The boys’ room is generally very neat.  William insists upon that.  He cannot stand clutter.  But this morning we were in a race to get out the door.  Too much basketball…we had practice last night and didn’t return until after 8:00.  We finally ate, showered and got into bed by 9:30, but that amount of running around just exhausted them all, and they slept late this morning.  I let them.  So there was no time to make the bed, or pick up the clothes, or fold their clean laundry and there it sits in their room.  It does look a mess, I suppose.

This morning Kate informed me that she simply cannot use her bathroom because there are a million tiny bugs in there everywhere.  So I went to look.  Yes, there were bugs.  It looks like someone opened the window in there yesterday and didn’t close it properly and those teeny tiny flying things got in.  I sprayed them and told her I would clean that bathroom up today before her friends came over.  Which I did.

Then as I was checking her ipod for texts, I was horrified to read that she told her friends that her bathroom was infested with bugs and that if they needed to go to the bathroom while they were here that they could not use that one!  Oh the horror.

So clearly I am not earning high marks in keeping a clean house.

The weather is gray today.  It is mild…75 degrees…and I have arranged for William to have rides to and from practice tonight.  I don’t have anywhere to go.  That doesn’t happen very often.  I think I am going to work outside a little if the rain holds off.  I have some basil to plant, and I need to pot up my tomato and marigold seedlings.  There are pots on the deck that cracked over the winter, and I need to clean those up.  We bought some hollies on Mother’s Day that need to be planted as well, which is probably more than I can handle today.

Funny story about the hollies (unless you’re me).  David drove my car home from the greenhouse with the lift gate up because we had the holly trees in the back.  I was a few minutes behind him because I needed to wait for someone to load the dirt into my car.  So when I get home, he comes running out of the driveway to stop me from pulling in and I see millions of shards of glass all over the driveway, because he backed into the basketball rim and destroyed my car, or at least the back window.  So, he spent the next two hours vacuuming that up while I pouted in my room.  When I emerged, he tried to cheer me by informing me that he went to the store to get industrial strength trash bags to tape on the back for when I’m driving around.  His solution, however resourceful it may have been, did not leave me feeling enthusiastic, or thankful, or cheery or anything other than wow.  And not wow in a good way.  More like, wow, I can’t believe I’m going to have to drive around in a car held together with trash bags and duct tape.  But, because it was mother’s day and I was trying to pretend I am a good mother, I got a beer and went outside to look at my flowers and not snap at anyone.

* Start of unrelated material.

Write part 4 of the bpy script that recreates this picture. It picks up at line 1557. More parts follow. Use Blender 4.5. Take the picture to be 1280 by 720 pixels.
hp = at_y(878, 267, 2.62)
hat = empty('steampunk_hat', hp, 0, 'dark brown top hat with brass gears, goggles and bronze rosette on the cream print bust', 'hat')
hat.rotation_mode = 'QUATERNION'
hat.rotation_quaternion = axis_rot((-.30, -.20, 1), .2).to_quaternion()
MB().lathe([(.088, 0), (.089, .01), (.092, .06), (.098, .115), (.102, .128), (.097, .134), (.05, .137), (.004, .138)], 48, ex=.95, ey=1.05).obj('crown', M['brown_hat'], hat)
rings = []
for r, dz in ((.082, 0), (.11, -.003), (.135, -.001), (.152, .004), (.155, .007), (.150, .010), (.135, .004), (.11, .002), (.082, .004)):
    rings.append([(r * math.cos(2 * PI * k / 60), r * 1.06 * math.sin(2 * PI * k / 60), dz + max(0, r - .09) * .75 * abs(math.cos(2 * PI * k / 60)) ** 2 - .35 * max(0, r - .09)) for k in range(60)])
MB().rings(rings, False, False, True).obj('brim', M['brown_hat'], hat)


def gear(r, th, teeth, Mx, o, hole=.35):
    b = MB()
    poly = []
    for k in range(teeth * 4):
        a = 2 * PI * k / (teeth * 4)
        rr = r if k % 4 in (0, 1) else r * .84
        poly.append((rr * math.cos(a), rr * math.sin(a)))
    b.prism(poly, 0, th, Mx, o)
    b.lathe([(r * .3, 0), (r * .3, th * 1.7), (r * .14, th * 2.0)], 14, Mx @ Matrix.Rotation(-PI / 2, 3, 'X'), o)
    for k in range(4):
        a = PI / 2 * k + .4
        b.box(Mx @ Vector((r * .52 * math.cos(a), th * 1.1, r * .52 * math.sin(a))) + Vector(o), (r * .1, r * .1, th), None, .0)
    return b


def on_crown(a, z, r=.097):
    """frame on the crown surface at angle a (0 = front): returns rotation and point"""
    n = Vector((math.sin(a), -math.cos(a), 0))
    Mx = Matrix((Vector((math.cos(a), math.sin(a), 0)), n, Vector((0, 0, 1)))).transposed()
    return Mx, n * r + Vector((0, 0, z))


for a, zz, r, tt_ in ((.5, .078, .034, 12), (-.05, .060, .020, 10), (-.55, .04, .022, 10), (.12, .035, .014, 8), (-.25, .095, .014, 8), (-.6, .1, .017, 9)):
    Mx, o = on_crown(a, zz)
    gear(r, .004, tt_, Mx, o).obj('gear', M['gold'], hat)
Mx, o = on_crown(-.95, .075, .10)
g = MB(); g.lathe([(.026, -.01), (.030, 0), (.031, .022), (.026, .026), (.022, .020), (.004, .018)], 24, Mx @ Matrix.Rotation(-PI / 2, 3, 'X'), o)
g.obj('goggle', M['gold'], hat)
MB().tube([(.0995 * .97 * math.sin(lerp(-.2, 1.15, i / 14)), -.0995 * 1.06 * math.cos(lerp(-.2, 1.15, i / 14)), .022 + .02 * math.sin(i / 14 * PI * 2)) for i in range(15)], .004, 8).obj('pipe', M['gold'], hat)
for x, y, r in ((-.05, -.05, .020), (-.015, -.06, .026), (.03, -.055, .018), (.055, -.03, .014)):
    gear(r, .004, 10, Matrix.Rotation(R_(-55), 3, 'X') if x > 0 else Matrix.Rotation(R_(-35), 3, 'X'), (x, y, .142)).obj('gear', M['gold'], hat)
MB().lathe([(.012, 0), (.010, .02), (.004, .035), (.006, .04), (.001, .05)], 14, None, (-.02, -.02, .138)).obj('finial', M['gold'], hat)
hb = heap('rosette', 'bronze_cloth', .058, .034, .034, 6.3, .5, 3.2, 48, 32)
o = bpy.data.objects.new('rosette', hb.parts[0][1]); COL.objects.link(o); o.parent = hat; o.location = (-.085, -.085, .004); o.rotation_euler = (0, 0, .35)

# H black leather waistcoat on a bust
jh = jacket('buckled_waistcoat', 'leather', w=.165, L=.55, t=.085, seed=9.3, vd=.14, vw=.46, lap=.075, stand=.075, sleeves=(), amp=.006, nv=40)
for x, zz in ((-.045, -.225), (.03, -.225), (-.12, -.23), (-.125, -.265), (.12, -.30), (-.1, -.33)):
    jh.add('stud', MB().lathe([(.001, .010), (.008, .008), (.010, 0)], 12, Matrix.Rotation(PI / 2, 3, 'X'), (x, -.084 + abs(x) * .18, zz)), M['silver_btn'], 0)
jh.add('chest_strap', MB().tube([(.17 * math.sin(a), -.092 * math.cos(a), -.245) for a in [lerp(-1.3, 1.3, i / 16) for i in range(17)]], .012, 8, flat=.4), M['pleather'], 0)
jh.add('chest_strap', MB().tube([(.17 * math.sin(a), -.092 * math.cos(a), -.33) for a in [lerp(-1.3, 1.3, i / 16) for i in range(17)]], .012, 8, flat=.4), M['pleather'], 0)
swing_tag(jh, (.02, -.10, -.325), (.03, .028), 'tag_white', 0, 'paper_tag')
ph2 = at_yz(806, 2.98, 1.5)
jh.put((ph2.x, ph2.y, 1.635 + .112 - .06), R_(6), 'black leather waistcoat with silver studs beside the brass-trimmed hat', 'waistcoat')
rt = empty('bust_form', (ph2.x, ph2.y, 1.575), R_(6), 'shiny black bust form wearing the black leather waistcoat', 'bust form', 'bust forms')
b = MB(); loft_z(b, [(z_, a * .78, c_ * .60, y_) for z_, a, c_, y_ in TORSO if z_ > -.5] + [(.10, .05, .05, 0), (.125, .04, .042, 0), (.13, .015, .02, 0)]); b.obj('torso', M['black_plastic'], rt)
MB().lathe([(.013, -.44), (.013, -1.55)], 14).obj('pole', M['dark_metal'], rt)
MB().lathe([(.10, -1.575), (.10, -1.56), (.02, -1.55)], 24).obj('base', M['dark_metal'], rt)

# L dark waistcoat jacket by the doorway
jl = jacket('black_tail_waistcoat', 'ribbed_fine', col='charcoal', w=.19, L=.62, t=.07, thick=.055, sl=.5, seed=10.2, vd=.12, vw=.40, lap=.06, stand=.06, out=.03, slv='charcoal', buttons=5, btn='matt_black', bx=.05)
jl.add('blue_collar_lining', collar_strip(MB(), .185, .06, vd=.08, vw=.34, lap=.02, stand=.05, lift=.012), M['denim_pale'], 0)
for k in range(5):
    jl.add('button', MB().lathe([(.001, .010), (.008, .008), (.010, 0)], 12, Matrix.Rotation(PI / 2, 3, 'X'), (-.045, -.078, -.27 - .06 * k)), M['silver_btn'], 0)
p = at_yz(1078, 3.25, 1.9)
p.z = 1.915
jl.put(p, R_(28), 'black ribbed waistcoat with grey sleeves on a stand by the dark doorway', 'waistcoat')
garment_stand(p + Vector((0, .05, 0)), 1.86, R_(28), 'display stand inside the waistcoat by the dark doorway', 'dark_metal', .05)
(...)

This all reminds me of the (numerous) time(s) I said that the basketball hoop was too low when set on 6 feet, and how I was afraid I was going to hit it and how we really should raise it up, and how someone who shall remain nameless scoffed at all that.  Isn’t that interesting?  Right.

For this weekend we have another 10 games, at least.  After the last game on Sunday, I hope we can cook out.  We will have to use the Weber, because our fancy gas grill has disintegrated and we haven’t ordered the new parts yet.  And maybe we won’t.  I think the Weber might be better anyway…I miss the charcoal.  I miss the smell, and the flames, and watching the coals turn from black to red to gray.  I miss the time it takes to cook.  We hurry everything along these days because we try to get so much accomplished in so little time.  We forget that there is importance in taking it easy and enjoying time spent together, doing nothing at all.  We can watch Poppy run around in the backyard, sip a glass of wine, and dream about all of the landscaping that we’re going to do, someday.  

I don’t know if I could plan a better weekend.